Ispirato via via da quell’impasto di shintoismo, buddhismo Zen, taoismo e neo-confucianesimo in cui venne ad amalgamarsi il contesto culturale e religioso giapponese, il corpus di concetti non possiede una “scrittura sacra” né un libretto d’istruzioni univoco, ma si compone di varie codificazioni e testimonianze, scritte spesso da monaci-guerrieri (com’è il caso del famosissimo “Hagakure” del maestro Zen del Seicento Yamamoto Tsunemoto). A ben guardare, si tratta più di uno spirito da apprendere e, soprattutto, da applicare esercitandosi fisicamente e mentalmente, che non di un elenco di prescrizioni. Ad esempio, uno dei più antichi autori della tradizione bushido, Shiba Yoshimasa, un burocrate imperiale entrato poi negli ordini buddisti, considerava i princìpi etico-religiosi solo degli strumenti per coltivare il carattere e l’intelligenza, senza idealizzare il sacrificio ultimo, la morte in battaglia, in quanto per lui valida solo se moralmente giustificata. Un altro pensatore, Nakae Toju (1608-1648), ammoniva a tenere ben saldo il legame complementare, sulla falsariga dello yin e yang del Tao, fra “cultura” e “marzialità”, l’una “la radice” dell’altra in quanto entrambe con lo stesso significato: “battersi per sottomettere chiunque ostacoli il rispetto dei genitori, la fratellanza, la lealtà e la fedeltà”.
La fedeltà, s’intendeva, all’Imperatore e al signore feudale.

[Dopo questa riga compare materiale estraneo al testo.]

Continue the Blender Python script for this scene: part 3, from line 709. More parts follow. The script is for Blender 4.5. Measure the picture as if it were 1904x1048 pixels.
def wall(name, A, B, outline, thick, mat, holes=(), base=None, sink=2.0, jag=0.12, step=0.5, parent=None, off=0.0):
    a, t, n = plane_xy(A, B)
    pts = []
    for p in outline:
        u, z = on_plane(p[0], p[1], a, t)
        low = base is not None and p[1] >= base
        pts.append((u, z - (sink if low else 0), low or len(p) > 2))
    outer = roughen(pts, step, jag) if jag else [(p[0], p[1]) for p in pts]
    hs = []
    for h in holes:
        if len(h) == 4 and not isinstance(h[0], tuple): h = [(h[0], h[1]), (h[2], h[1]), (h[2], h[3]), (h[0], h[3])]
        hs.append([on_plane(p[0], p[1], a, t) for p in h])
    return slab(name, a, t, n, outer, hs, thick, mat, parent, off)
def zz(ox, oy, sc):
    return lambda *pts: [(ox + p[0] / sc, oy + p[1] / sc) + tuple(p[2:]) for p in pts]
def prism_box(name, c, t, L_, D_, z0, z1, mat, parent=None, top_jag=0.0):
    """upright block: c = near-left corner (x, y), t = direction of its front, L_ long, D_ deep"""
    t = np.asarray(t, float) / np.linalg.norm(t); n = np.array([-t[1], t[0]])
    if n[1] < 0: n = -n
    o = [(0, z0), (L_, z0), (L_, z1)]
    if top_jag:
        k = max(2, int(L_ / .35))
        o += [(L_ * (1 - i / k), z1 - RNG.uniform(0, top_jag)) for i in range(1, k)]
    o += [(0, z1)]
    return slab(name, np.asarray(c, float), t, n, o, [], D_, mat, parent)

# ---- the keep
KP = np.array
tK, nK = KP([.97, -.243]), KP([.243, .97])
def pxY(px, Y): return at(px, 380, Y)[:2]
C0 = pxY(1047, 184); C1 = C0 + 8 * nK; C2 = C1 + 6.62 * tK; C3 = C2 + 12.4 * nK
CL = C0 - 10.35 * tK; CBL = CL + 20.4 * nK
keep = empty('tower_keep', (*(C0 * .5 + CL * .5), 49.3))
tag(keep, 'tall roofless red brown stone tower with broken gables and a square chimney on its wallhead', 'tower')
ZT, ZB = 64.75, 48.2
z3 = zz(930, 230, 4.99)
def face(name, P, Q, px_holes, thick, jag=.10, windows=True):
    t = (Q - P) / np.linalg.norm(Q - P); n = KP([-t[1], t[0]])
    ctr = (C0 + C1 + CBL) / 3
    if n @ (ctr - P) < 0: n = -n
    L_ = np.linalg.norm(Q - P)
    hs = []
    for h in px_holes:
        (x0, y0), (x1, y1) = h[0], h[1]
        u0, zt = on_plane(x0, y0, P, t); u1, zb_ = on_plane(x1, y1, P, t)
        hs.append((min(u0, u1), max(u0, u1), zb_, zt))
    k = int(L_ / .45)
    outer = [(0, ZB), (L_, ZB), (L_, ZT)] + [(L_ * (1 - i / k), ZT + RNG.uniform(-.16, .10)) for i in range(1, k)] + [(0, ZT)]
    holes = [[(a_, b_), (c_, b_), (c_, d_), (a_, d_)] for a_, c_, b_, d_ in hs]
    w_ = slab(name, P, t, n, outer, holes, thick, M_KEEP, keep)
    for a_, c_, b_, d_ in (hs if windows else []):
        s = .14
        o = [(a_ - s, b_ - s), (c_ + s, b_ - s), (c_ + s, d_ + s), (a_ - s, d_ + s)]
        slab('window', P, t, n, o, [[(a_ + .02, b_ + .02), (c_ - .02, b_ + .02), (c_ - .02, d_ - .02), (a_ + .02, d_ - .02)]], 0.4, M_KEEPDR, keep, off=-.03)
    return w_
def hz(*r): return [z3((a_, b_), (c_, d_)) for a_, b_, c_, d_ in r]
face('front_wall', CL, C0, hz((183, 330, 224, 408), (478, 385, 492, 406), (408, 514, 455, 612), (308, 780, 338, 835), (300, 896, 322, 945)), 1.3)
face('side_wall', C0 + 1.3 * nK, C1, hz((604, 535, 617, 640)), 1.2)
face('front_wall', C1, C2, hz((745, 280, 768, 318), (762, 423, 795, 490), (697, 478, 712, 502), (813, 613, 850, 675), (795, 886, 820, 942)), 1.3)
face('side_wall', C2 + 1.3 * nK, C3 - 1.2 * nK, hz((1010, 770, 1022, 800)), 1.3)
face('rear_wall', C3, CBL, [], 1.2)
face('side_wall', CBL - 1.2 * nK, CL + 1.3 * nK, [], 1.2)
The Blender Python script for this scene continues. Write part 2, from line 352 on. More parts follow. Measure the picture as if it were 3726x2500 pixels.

Successivamente, quando in epoca Meji, nella seconda metà dell’Ottocento, l’Impero del Sol Levante si aprì alla modernità straniera, con la ventata di nazionalismo che per autodifesa ne derivò, quella comunemente detta “Via del samurai” divenne una sorta di ideologia popolare che trasformò i bushi medievali in un vero mito politico (operazione raffigurata piuttosto bene, tolta la patina hollywoodiana e le semplificazioni storiche, nel pregevole film “L’ultimo samurai” con Tom Cruise). Per brevità, potremmo dire che i punti-chiave per intuire, se non proprio comprendere, la spiritualità del guerriero giapponese sono due: primo, la necessità di calmare la mente, di tenerla “sotto l’ombelico”, perché se non si sa metterla al suo posto “permea ogni cosa”, soffocando quella tranquillità d’animo senza cui la sconfitta è certa; secondo, la consapevolezza che il combattimento, contro il nemico esterno ma anche contro il nemico interno, le paure e le pulsioni che ci sopraffanno, fa parte della vita, pertanto l’aggressione, l’irascibilità, la brutalità sono sintomi di viltà e immaturità, non di forza. “Il dominio di sé deriva dal continuo superamento di quelle inclinazioni di natura che è difficile vincere”, dice una massima che insegna, in fondo, la lezione principale del bushido: che anche il debole può diventare forte. Un insegnamento un po’ più profondo del sostanziale “spirito di squadra”, per quanto severo e militaresco, mourinhesco, del nostro esperto di calcio Caressa.